>> Begin Information provided
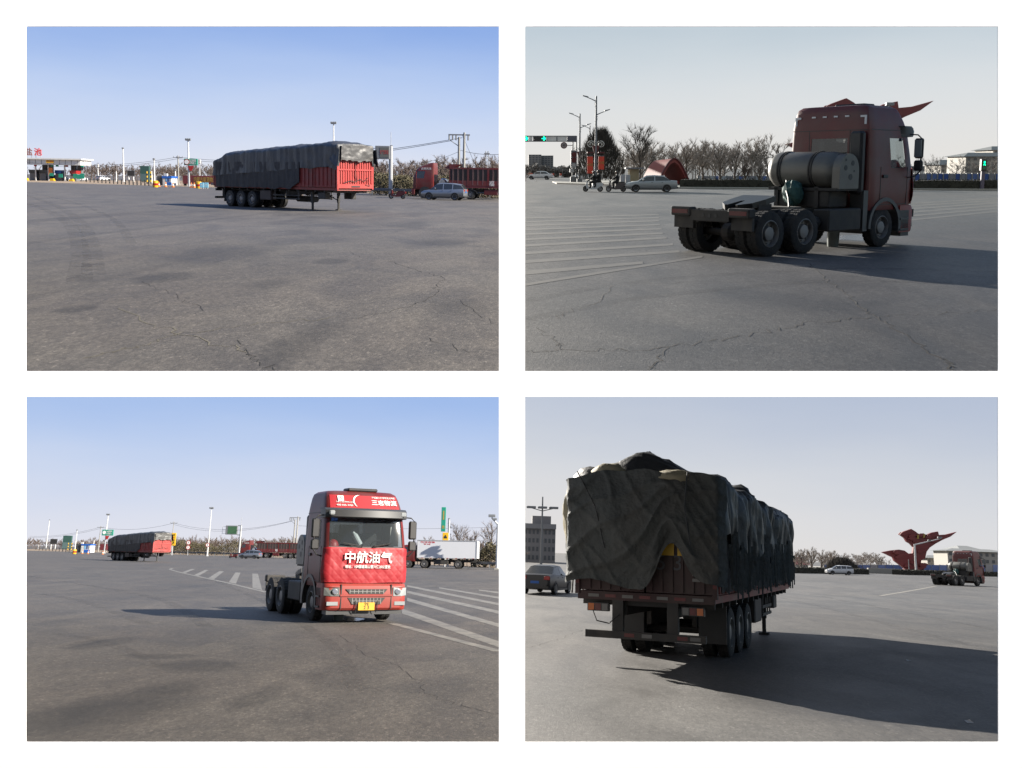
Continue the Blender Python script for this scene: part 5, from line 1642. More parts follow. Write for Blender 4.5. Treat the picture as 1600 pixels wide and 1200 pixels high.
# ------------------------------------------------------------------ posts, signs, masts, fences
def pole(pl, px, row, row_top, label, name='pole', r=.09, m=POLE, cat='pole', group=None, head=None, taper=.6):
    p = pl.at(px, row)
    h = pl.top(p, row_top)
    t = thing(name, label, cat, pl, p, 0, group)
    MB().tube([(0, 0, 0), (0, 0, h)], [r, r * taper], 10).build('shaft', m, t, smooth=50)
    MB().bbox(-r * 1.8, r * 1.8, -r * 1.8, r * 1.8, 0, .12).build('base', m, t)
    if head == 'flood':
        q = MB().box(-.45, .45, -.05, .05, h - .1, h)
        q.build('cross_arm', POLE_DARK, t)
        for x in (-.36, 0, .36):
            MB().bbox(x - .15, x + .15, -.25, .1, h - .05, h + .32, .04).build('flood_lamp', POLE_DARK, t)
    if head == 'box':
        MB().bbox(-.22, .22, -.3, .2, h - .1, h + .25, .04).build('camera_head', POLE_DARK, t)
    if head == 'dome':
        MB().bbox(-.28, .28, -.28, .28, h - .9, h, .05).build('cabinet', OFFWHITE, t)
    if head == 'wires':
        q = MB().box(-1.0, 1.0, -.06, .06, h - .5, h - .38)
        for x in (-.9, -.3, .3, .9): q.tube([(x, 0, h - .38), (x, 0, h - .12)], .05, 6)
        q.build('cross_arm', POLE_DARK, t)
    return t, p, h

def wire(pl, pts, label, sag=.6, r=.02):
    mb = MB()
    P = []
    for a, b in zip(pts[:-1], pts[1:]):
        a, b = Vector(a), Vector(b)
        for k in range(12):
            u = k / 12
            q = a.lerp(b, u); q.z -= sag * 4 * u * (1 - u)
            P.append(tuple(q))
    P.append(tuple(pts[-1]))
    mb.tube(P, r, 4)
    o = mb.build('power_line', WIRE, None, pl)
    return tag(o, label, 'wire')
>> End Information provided
• _What to work on_
Transcribe the material exactly, leaving every picture out.

• _The reply_
Continue the Blender Python script for this scene: part 5, from line 1642. More parts follow. Write for Blender 4.5. Treat the picture as 1600 pixels wide and 1200 pixels high.
# ------------------------------------------------------------------ posts, signs, masts, fences
def pole(pl, px, row, row_top, label, name='pole', r=.09, m=POLE, cat='pole', group=None, head=None, taper=.6):
    p = pl.at(px, row)
    h = pl.top(p, row_top)
    t = thing(name, label, cat, pl, p, 0, group)
    MB().tube([(0, 0, 0), (0, 0, h)], [r, r * taper], 10).build('shaft', m, t, smooth=50)
    MB().bbox(-r * 1.8, r * 1.8, -r * 1.8, r * 1.8, 0, .12).build('base', m, t)
    if head == 'flood':
        q = MB().box(-.45, .45, -.05, .05, h - .1, h)
        q.build('cross_arm', POLE_DARK, t)
        for x in (-.36, 0, .36):
            MB().bbox(x - .15, x + .15, -.25, .1, h - .05, h + .32, .04).build('flood_lamp', POLE_DARK, t)
    if head == 'box':
        MB().bbox(-.22, .22, -.3, .2, h - .1, h + .25, .04).build('camera_head', POLE_DARK, t)
    if head == 'dome':
        MB().bbox(-.28, .28, -.28, .28, h - .9, h, .05).build('cabinet', OFFWHITE, t)
    if head == 'wires':
        q = MB().box(-1.0, 1.0, -.06, .06, h - .5, h - .38)
        for x in (-.9, -.3, .3, .9): q.tube([(x, 0, h - .38), (x, 0, h - .12)], .05, 6)
        q.build('cross_arm', POLE_DARK, t)
    return t, p, h

def wire(pl, pts, label, sag=.6, r=.02):
    mb = MB()
    P = []
    for a, b in zip(pts[:-1], pts[1:]):
        a, b = Vector(a), Vector(b)
        for k in range(12):
            u = k / 12
            q = a.lerp(b, u); q.z -= sag * 4 * u * (1 - u)
            P.append(tuple(q))
    P.append(tuple(pts[-1]))
    mb.tube(P, r, 4)
    o = mb.build('power_line', WIRE, None, pl)
    return tag(o, label, 'wire')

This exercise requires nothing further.